\item \lect Consider the following conflict graph with the following set of clauses:

\begin{tikzpicture}[->,>=stealth',shorten >=1pt,auto,node distance=1.5cm,
    thick,base node/.style={circle,draw,minimum size=20pt}, real node/.style={double,circle,draw,minimum size=20pt}]

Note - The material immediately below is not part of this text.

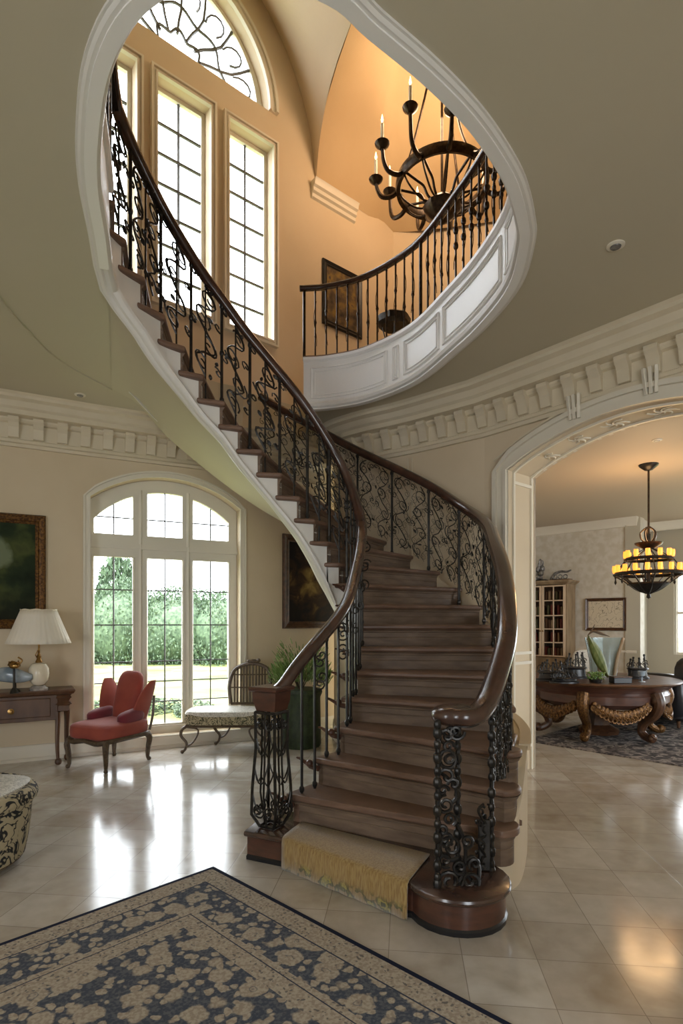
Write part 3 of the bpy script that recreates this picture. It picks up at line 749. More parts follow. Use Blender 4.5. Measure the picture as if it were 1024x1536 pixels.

    \node[base node] (1) {$a$};
    \node[base node] (2) [below of=1]{$\lnot b$};
    \node[base node] (3) [right of=1] {$\lnot c$};
    \node[base node] (4) [right of=2] {$d$};
    \node[base node] (5) [right of=3] {$\lnot e$};
    \node[base node] (6) [right of=4] {$e$};
    \node[base node] (7) [right of=5] {$\bot$};
    \path[]
        (1) edge [] node {$1$} (3)
        (2) edge [] node {$3$} (4)
        (4) edge [] node {$1$} (3)
        (3) edge [] node {$6$} (5)
              edge [] node {$7$} (6)
        (5) edge [] node {} (7)
        (6) edge [] node {} (7);
\end{tikzpicture}

\begin{dpllCNFInput}
  \item $\{\lnot a, \lnot c, \lnot d\}$
  \item $\{a, \lnot d\}$
  \item $\{b, d\}$
  \item $\{\lnot b, d, e\}$
  \item $\{\lnot b, \lnot e\}$
  \item $\{c, \lnot e\}$
  \item $\{c, e\}$
\end{dpllCNFInput}

Give the resolution proof for the given conflict graph and clauses and state the clause to be learned from the conflict.